I did not think there'd ever be a television documentary about the black experience to rival PBS' "Eyes on the Prize." But "The Promised Land," which starts tomorrow night at 9 on the Discovery cable channel, is at least in the same league.

It's impossible to talk about "Promised Land" without talking about "Eyes." They cover much of the same ground, but go about it in different ways.

Whereas "Eyes" followed the birth and early years of the civil rights movement in the South, "Promised Land" focuses on a few rural Mississippians, tracing their journey from the cotton fields they share-cropped north to the promised land of Chicago.

Using remarkable film footage, family photographs, music, the narration of Morgan Freeman and the sojourners' own words, the film also chronicles the flight from the strict Jim Crow laws of the South to the painful discovery of less-obvious -- but no less-punishing -- forms of discrimination in the North. The migration from South to North of 5 million blacks from the 1930s to the '70s was the largest peacetime migration in our history, according to the documentary, based on Nicholas Lemann's book of the same title.

But "The Promised Land" is more than just history. For all its details about racism, lynchings, helplessness and anger, it's also a lush document that testifies to the spiritual and emotional journey of the men and women whose lives it traces.

One of the most powerful techniques used by the BBC filmmakers involves showing old photos and film footage of blacks in the South. The initial response to such images -- at least for this white viewer -- is a generic, mainly impersonal one. But then the filmmakers show some of the people in the pictures as they are today, and you connect with them on an individual level.

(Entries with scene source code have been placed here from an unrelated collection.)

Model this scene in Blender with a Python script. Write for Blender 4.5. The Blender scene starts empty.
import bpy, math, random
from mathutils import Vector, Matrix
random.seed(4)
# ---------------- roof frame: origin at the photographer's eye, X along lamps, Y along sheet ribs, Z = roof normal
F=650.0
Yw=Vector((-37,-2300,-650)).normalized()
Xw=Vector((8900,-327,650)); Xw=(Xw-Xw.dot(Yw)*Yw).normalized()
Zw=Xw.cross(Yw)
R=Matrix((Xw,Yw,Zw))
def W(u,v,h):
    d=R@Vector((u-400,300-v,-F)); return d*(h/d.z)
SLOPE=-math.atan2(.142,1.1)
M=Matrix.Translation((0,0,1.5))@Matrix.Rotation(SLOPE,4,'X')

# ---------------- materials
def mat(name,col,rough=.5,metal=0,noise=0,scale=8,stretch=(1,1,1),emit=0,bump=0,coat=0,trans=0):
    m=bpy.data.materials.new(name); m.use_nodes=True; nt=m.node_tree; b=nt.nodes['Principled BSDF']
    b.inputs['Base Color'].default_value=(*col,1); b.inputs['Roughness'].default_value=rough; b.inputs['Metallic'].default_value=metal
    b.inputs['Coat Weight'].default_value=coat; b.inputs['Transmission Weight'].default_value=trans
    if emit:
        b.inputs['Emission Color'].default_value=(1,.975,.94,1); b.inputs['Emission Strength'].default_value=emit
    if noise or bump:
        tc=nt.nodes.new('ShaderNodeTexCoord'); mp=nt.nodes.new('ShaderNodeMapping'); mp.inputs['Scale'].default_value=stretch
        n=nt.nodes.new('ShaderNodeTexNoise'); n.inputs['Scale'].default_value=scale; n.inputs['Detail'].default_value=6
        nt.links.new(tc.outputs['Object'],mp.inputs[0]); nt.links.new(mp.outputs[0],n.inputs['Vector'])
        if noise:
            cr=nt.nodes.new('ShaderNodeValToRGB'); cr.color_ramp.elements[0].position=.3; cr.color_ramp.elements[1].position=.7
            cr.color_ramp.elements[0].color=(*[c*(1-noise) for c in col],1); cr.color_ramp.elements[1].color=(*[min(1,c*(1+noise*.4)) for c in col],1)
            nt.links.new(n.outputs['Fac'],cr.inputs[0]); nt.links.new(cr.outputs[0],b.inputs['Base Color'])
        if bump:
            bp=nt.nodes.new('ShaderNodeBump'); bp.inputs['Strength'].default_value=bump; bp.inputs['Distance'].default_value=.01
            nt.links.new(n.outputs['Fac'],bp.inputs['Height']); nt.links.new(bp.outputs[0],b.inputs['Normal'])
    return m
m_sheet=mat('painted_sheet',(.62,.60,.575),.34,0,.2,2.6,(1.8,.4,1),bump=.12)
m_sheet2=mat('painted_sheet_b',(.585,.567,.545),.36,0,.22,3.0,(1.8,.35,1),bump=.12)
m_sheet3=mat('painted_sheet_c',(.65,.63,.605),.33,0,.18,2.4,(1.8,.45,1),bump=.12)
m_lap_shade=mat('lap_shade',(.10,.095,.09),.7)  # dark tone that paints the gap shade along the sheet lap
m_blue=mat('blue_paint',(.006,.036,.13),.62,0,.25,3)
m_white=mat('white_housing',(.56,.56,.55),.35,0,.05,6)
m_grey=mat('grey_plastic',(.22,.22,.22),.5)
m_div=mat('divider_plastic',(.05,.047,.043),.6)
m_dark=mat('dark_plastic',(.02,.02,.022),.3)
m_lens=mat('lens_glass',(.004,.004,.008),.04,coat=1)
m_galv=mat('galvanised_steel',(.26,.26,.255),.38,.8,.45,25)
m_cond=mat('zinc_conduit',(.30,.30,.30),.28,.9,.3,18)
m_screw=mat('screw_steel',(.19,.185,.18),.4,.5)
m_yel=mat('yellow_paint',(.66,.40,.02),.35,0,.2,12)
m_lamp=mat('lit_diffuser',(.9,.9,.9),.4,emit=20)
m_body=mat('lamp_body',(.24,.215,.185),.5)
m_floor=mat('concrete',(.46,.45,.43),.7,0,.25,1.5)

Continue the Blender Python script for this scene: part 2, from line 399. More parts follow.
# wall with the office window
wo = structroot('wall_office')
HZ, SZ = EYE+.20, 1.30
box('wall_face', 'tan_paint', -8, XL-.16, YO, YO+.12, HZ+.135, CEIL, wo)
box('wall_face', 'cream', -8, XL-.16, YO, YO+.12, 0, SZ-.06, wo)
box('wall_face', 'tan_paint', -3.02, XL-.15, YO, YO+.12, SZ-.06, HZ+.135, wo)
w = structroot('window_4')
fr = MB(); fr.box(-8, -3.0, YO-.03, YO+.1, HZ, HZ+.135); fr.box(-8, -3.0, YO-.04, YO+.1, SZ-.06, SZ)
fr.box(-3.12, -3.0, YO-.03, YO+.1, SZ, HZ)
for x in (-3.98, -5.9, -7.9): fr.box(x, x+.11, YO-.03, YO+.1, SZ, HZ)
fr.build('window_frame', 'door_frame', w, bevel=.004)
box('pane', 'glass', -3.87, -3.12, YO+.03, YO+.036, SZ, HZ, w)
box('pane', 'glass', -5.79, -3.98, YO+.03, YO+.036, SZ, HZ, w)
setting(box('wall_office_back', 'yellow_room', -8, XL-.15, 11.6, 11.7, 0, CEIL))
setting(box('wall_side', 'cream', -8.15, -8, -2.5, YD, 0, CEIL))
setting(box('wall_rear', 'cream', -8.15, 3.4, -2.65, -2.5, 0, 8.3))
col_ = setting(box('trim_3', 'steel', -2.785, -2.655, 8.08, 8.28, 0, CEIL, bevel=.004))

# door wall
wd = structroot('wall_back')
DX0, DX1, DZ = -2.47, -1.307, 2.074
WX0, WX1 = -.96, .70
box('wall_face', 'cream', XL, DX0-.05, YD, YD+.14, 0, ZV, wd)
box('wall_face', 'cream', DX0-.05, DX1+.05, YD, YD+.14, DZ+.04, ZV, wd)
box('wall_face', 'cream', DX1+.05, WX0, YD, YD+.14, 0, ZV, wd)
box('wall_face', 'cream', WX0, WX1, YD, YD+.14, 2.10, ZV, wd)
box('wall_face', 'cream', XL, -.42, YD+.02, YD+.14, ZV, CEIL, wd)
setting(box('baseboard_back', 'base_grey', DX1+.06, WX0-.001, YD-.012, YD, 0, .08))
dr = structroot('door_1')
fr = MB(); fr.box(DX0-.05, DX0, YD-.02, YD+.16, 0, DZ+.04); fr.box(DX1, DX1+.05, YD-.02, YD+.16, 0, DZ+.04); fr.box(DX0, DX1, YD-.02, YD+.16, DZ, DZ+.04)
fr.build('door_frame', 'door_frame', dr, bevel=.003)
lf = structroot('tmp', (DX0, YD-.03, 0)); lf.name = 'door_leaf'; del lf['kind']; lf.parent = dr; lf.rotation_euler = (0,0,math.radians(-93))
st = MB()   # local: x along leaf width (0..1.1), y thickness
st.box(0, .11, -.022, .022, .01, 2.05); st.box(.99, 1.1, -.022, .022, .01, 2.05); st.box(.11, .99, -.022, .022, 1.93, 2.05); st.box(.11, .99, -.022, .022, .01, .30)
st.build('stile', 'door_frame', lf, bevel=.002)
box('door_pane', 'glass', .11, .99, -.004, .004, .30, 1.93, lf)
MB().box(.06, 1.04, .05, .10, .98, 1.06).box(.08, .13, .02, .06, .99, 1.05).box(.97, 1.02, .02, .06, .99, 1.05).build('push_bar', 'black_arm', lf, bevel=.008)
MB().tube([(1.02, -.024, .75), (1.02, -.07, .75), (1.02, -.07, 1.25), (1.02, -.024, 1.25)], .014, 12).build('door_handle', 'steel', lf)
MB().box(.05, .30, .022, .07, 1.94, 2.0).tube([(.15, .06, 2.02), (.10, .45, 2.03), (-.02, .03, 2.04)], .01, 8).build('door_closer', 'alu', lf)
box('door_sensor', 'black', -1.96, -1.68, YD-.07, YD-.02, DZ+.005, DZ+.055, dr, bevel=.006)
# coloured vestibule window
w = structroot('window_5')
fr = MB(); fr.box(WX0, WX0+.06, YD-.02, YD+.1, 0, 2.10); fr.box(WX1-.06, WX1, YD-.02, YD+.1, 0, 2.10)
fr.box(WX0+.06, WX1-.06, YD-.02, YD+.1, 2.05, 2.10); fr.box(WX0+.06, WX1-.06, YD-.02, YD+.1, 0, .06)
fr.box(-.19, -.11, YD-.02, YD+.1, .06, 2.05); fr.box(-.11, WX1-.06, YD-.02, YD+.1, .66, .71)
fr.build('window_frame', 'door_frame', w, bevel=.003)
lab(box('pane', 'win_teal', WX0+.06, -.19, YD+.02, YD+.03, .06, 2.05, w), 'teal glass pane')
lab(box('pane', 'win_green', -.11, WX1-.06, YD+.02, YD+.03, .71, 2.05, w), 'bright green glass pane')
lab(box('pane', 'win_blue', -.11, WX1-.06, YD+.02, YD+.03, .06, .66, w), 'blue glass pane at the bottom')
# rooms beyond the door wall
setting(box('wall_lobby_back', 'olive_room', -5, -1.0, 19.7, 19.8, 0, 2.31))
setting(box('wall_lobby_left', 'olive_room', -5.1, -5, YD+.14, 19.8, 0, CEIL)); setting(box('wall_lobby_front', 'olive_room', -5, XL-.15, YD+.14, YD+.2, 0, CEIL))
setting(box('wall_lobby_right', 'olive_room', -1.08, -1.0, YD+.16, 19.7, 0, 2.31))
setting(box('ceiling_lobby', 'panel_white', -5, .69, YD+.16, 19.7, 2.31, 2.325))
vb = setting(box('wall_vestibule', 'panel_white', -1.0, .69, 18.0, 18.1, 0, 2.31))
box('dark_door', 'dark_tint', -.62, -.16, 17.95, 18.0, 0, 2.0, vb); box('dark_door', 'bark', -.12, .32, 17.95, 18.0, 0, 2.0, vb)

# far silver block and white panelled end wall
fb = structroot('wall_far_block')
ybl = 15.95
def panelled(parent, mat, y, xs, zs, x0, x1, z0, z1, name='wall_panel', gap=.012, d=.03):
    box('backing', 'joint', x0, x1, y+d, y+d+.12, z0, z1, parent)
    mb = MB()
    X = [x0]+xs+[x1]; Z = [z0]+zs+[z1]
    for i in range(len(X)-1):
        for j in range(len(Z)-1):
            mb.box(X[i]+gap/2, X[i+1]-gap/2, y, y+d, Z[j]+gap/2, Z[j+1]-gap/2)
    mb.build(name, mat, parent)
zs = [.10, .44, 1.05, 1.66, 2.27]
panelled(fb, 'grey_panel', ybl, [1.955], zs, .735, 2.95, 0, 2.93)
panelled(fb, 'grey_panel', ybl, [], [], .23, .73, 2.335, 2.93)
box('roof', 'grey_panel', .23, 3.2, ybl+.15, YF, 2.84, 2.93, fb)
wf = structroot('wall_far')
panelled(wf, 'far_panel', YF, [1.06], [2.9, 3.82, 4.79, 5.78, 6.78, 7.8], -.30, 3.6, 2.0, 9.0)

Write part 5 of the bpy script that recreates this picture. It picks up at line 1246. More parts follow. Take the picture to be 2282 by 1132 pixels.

In a few cases, the filmmakers accompany these people as they retrace their steps, returning to their birthplaces in the South. The connection here is a powerful and emotional one, as the music, pictures and words combine to make you care as you never imagined you would.

Even though the eye of the camera is an unflinching one in "Promised Land," this is ultimately an uplifting viewing experience. Yes, it is filled with evidence of a racist, segregated society, but the filmmakers mainly seem interested in capturing the remarkable strength and courage of black Southerners who came North with that most American of dreams -- a better life for them and their children.

Whereas "Eyes" concentrated on the legal challenges, the news headlines and the political maneuvering by previously disenfranchised blacks, "Promised Land" shows how these Americans, in moving North, changed the cultural landscape.

A large part of that cultural impact can be summed up in one word: music. The music here -- from Robert Johnson's version of "Sweet Home Chicago" to Terrence Trent D'Arby with Booker T. & the MGs doing Sam Cooke's "A Change Is Gonna Come" -- is used as well as I've ever heard it used in a television documentary.

There is one last point of comparison between "Promised Land" and "Eyes" that needs to be acknowledged. "Eyes" was mainly (( the work of a black filmmaker, Henry Hampton. Though black scholars were hired as consultants, "Promised Land" is primarily the work of white documentarians from Britain.

Being part of the subculture you are reporting on has both pluses and minuses, just as being outside of it does. But viewers will have to decide for themselves whether they think the filmmakers' race was a plus, minus or of no consequence here.

I say "The Promised Land " -- which continues Monday, Tuesday and Wednesday nights at 10 -- is the place to be for memorable TV.